If you’re wondering how to get your home ready for a long Easter weekend, how to make a guest room feel utterly inviting, or how to host friends and family without quietly losing your mind, here’s what I’ve learned after many seasons of triumphs and light domestic chaos. The truth is, creating a welcoming, guest-ready home has almost nothing to do with perfection and everything to do with atmosphere. If your home feels delightful, your guests will adore being there.
I always begin with a proper clean, though never the kind that announces itself like a marching band. A good multi-surface spray does all the work while leaving the house looking effortlessly gorgeous. Then I follow with a few spritzes of my Spring 91 room mist. Homes should smell as if sunshine and blossom have wandered through on their own, and this does it beautifully. Guests always comment, even if they can’t quite articulate why.
Guest bedrooms are a small domestic triumph you’ll thank yourself for. I want my visitors to feel they can escape at any moment, read a chapter of a book, or take a long, indulgent bath without guilt. I always leave a little pillow mist, magnesium sleep spray, and a carafe of water by the bed because nothing derails a visit faster than a parched guest creeping around at 3am. Towels? More than anyone could ever need. And bath salts or bubble bath? Vital. Encourage wallowing.
I also create a mini tea and coffee station with milk in a flask, biscuits (essential), and a small stack of books or magazines. There is always at least one comforting novel, because literature is the literary equivalent of a hot water bottle.
Then there’s the little finishing touches that elevate everything. Loo parfum in the bathroom keeps small domestic disasters at bay. Scented eggs tucked around the house add a whisper of spring magic and a tiny thrill of discovery, better than anything you can stick in a basket.
Snacks keep everyone cheerful. I cannot overstate this. Think of snacks as social infrastructure. If guests are well-fed between meals, peace reigns. A secret cupboard reserve is essential; biscuits vanish faster than you can blink. And for Easter, I hide a little chocolate egg in every room, it’s like a tiny, indulgent treasure hunt for anyone wandering through the house (safely out of dog reach, of course).

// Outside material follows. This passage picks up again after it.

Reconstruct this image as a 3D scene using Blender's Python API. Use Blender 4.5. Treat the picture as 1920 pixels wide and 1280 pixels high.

Guests like to help when they feel included. Assigning small, satisfying jobs creates a lovely rhythm in the house. Emptying the dishwasher quietly turns helpers into domestic heroes, and children excel at this unexpectedly.
I also appoint a candle marshal, someone in charge of lighting, snuffing, and clearing away waxy little corpses. Candlelight makes everyone look beautiful and everything sparkle in a way reality never intended. A drinks station is another game-changer. Prepped before anyone arrives, with ice, mixers, spirits, and non-alcoholic options. Tip: freeze tonic water or pop in frozen citrus slices for chic, fuss-free ice cubes.
And that, really, is the secret to Easter weekend hosting. A warm, scented, effortless-feeling house. A few thoughtful comforts. A steady supply of snacks (and chocolate eggs hidden for tiny delights). Small, satisfying jobs for those who want to help. And you, drifting through your own spring haven looking disarmingly serene, even if the biscuit stash is already half gone.